According to data released Tuesday in JAMA by the University of California at San Francisco researchers, those seeking an abortion following the decision made in Dobbs v. Jackson traveled on average 100 minutes. JAMA’s data found those seeking abortion traveled, on average, 27 minutes in 2021.

The data shifted slightly when comparing the median versus averages. The median time it took someone to seek an abortion increased from 10.9 minutes in 2021 to 17 minutes following the ruling.

The data found that number of women of reproductive age who live more than an hour from a facility that offers abortions doubled following the Supreme Court decision.
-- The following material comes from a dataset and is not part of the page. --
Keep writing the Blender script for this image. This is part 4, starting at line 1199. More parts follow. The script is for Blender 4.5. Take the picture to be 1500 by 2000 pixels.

The data showed that those in the southern U.S., particularly in Louisiana and Texas, saw the most significant increases in travel time.

“Large disparities and changes in abortion facility access varied by geography. In the pre-Dobbs period, females in states that would later implement a total or 6-week abortion ban already had lower abortion facility access compared with states that did not subsequently ban abortion,” wrote the study’s authors. “In the post-Dobbs period, females in states with these bans experienced the greatest loss of facility access.”

According to data released last month by the Guttmacher Institute, 14 states no longer have any abortion providers. While some states only had a handful of providers before the Supreme Court Decision, Texas had 23 abortion providers, the Guttmacher Institute said.